- _DATASET EXTRACT_
╭──

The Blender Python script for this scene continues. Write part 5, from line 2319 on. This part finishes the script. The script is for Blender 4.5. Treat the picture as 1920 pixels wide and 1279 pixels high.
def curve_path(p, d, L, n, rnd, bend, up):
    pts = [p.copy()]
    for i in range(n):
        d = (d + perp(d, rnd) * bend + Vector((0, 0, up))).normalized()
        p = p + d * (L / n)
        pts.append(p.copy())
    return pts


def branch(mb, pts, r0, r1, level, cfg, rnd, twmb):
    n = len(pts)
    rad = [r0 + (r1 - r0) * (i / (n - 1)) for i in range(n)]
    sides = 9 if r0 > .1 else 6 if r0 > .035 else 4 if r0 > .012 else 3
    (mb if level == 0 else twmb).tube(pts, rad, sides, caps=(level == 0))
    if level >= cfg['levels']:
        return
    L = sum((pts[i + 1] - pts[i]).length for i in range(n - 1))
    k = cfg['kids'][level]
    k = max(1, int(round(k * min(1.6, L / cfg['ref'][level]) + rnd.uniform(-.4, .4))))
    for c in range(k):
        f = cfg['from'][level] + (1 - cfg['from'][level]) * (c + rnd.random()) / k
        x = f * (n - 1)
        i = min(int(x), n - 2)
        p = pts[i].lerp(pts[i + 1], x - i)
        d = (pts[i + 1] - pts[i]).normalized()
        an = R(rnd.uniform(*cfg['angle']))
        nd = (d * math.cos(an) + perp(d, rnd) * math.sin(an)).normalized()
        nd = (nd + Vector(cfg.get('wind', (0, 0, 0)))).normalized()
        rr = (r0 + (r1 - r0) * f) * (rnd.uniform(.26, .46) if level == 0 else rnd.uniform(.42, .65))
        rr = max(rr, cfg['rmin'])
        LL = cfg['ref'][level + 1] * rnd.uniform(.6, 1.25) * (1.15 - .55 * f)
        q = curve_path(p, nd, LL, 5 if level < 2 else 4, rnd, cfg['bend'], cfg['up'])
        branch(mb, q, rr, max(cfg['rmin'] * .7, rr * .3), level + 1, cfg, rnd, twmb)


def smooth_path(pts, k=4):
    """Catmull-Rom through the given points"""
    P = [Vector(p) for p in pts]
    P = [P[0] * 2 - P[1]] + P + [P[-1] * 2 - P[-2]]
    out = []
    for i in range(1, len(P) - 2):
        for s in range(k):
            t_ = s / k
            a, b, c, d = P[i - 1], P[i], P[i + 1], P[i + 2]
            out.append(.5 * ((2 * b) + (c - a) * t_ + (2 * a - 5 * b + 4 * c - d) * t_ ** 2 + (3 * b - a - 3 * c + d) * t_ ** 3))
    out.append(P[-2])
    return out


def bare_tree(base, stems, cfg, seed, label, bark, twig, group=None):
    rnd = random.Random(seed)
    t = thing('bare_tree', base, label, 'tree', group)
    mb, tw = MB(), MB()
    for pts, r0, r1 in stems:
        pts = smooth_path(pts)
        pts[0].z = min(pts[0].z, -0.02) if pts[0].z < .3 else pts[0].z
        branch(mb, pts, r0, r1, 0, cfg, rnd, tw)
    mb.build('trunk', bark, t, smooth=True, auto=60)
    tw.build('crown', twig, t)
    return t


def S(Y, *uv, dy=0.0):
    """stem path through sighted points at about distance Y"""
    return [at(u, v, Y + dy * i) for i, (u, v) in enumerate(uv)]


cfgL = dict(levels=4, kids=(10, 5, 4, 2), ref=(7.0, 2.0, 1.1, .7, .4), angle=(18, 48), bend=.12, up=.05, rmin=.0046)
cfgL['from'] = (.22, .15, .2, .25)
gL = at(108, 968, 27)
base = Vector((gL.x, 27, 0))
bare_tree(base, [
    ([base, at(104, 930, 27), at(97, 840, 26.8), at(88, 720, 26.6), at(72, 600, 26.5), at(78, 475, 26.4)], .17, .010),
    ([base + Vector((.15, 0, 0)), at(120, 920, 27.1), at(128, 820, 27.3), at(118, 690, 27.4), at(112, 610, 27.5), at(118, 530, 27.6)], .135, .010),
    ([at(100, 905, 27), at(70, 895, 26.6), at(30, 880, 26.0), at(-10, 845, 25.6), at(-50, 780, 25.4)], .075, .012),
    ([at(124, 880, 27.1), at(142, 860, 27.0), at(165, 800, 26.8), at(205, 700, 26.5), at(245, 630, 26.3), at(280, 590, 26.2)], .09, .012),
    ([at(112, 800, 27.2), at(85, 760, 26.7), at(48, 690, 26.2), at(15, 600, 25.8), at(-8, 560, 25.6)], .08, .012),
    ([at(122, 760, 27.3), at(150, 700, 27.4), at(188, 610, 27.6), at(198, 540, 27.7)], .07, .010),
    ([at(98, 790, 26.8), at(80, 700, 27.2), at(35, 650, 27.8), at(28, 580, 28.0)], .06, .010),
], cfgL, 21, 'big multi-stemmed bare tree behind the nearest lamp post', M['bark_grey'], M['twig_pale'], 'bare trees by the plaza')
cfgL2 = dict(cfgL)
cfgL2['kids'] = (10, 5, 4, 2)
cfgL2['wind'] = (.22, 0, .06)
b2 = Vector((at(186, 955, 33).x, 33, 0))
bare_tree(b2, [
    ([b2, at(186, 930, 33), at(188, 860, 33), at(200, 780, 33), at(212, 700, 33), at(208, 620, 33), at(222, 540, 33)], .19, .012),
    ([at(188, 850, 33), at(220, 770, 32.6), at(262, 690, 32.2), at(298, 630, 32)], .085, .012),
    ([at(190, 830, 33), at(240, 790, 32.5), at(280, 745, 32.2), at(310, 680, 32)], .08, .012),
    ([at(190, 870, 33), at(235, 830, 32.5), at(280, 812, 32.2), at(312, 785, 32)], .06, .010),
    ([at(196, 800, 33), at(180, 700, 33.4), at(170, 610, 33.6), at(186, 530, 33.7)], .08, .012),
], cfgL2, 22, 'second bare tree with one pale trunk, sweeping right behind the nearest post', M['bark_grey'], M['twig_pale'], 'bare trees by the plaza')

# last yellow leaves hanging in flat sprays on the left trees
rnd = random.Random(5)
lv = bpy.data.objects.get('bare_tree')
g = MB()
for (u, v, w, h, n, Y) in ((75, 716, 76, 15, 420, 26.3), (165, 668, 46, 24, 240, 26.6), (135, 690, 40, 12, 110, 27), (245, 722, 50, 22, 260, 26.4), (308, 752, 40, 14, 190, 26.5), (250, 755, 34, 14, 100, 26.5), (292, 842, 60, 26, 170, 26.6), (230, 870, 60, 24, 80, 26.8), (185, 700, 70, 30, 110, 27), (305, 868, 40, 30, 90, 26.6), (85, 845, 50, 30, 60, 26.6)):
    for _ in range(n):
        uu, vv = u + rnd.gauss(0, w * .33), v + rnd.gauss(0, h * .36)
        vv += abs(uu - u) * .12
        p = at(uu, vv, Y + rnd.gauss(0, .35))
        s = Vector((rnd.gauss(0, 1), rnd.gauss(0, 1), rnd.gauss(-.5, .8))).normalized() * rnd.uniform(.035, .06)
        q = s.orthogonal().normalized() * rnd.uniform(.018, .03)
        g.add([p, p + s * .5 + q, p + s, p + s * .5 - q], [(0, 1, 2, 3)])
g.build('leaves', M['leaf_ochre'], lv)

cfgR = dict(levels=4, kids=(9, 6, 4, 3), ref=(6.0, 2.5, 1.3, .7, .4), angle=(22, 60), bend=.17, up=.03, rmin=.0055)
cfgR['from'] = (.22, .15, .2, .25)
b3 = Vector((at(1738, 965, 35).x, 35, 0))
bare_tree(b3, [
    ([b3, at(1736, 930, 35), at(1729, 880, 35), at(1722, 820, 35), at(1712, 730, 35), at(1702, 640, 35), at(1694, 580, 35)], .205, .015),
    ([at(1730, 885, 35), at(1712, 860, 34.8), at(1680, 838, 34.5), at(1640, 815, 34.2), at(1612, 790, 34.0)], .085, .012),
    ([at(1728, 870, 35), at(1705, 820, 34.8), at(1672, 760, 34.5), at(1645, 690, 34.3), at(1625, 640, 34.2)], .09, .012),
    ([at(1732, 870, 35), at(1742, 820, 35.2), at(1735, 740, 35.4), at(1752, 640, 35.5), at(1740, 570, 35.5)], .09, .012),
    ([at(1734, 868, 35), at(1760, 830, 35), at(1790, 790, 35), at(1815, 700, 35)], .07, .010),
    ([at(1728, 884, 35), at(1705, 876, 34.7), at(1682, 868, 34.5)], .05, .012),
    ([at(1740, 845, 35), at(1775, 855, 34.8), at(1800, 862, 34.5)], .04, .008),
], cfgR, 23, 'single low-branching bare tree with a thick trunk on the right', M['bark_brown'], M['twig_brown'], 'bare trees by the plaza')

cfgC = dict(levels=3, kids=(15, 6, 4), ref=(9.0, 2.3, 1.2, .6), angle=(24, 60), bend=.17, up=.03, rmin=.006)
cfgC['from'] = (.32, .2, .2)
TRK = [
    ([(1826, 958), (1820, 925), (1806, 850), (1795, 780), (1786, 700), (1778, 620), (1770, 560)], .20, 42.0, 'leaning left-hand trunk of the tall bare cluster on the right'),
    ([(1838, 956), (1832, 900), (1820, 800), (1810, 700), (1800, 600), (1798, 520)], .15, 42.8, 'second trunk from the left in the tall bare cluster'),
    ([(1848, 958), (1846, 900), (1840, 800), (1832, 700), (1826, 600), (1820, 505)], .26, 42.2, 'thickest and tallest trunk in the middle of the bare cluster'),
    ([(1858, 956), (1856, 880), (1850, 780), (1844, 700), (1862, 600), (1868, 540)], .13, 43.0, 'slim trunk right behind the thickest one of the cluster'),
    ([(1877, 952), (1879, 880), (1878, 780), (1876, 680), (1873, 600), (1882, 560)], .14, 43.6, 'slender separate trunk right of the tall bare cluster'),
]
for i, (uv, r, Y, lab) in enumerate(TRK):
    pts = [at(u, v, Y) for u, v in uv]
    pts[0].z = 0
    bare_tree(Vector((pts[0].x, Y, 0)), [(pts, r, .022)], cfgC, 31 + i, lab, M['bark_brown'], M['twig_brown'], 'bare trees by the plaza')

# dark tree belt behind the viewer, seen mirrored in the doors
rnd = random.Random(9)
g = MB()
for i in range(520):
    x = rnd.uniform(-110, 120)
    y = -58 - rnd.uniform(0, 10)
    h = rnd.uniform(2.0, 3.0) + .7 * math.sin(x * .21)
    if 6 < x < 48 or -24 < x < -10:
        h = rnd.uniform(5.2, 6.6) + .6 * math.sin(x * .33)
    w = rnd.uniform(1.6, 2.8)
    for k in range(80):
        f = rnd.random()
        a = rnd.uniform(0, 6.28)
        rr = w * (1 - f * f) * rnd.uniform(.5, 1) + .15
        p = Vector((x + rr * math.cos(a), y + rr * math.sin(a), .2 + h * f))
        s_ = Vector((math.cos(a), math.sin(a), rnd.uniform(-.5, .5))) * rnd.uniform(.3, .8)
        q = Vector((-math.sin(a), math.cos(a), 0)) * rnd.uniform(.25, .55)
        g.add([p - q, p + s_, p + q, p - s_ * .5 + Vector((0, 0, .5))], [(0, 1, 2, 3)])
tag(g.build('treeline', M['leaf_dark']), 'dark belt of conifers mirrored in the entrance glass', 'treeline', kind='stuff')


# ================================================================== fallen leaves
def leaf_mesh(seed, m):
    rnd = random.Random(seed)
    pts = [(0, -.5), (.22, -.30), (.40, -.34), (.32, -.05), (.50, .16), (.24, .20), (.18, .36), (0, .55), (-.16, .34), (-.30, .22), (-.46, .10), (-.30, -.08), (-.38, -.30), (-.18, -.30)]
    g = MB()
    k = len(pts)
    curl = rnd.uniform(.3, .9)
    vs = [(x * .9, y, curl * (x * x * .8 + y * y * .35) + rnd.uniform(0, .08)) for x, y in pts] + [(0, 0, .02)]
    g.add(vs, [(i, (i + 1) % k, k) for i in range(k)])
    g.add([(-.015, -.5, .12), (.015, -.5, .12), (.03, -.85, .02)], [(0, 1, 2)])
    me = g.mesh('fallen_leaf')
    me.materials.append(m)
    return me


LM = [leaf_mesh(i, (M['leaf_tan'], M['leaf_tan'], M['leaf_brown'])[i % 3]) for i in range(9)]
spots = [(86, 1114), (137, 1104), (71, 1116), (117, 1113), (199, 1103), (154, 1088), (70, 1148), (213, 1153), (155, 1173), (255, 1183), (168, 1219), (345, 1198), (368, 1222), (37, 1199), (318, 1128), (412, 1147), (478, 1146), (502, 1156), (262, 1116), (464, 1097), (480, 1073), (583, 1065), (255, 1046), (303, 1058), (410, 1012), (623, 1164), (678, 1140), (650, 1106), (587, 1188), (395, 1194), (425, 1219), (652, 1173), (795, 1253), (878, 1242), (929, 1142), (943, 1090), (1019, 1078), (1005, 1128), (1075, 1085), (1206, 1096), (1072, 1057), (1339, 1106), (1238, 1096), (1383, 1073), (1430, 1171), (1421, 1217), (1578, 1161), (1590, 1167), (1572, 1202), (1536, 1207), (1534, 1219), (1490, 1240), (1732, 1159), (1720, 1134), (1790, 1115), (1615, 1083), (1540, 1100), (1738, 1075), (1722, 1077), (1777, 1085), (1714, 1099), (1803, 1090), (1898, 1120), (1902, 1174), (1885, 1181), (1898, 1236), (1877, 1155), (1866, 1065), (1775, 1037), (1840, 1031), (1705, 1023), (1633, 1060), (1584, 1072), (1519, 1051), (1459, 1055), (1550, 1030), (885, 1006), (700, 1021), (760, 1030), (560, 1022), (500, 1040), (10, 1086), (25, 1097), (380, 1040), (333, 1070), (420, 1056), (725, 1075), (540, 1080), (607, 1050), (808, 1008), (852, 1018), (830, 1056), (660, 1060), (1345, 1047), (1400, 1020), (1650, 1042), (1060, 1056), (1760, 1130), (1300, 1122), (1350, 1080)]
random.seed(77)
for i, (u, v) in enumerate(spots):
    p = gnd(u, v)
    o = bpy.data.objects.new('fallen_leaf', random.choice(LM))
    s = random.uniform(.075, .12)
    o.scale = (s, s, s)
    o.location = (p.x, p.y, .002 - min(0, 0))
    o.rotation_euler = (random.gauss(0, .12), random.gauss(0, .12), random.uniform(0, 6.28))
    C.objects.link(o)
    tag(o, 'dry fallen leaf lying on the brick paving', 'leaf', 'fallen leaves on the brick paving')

╰──

Find and copy each line above that includes the string "from".

- _FULL SOLUTION_
The Blender Python script for this scene continues. Write part 5, from line 2319 on. This part finishes the script. The script is for Blender 4.5. Treat the picture as 1920 pixels wide and 1279 pixels high.
        f = cfg['from'][level] + (1 - cfg['from'][level]) * (c + rnd.random()) / k
cfgL['from'] = (.22, .15, .2, .25)
cfgR['from'] = (.22, .15, .2, .25)
cfgC['from'] = (.32, .2, .2)
    ([(1838, 956), (1832, 900), (1820, 800), (1810, 700), (1800, 600), (1798, 520)], .15, 42.8, 'second trunk from the left in the tall bare cluster'),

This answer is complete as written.